In the past, Promise support was mostly viewed as a "nice to have" but not critical component of postmortem debugging because it was relatively easy for postmortem debugging users to blacklist Promises from their applications. However, the rise of async/await has the potential to substantially change the way JavaScript applications are written. This makes postmortem debugging support for Promises much more important. There is a fair amount of past and present investigation into solving this problem, and, ideally it will be solved in the near future.
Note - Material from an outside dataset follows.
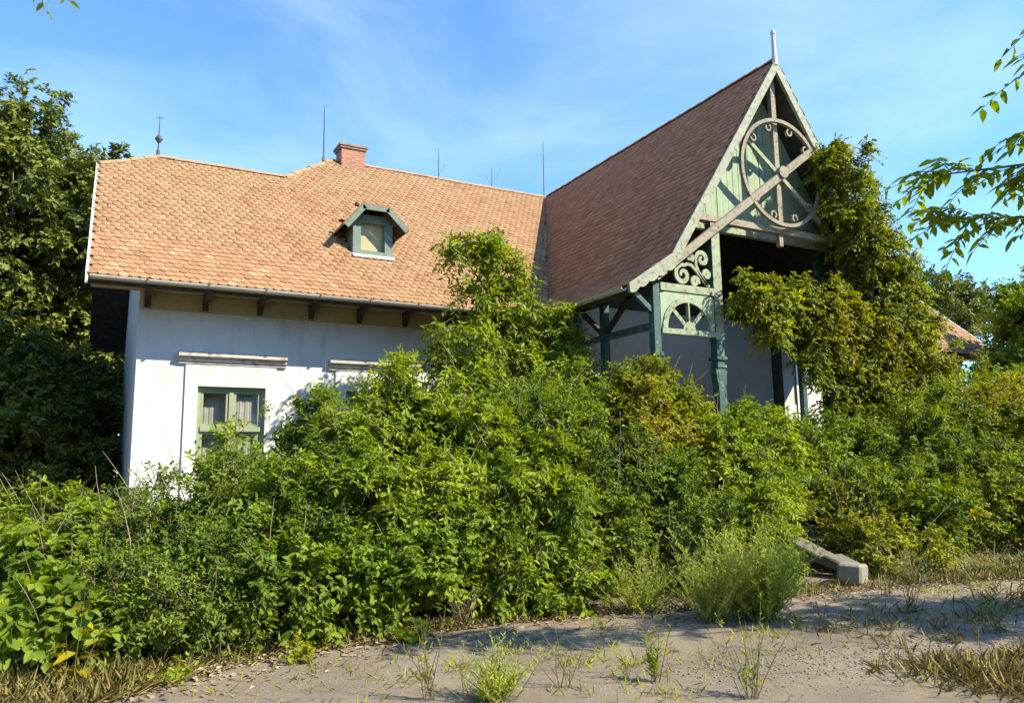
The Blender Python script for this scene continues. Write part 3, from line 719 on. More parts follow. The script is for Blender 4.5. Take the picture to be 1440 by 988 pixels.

This article has introduced postmortem debugging of Node.js applications. The concept of a core dump was introduced, and readers learned how to properly collect dumps from Node apps using the --abort-on-uncaught-exception flag. From there, readers learned how to analyze the C/C++ bits of a core dump using LLDB, before moving on to the JavaScript aspects using the llnode plugin. After a fairly in depth exploration of llnode's functionality, the limitations of postmortem debugging were discussed. Thanks for reading, and hopefully you will add postmortem debugging to your skillset.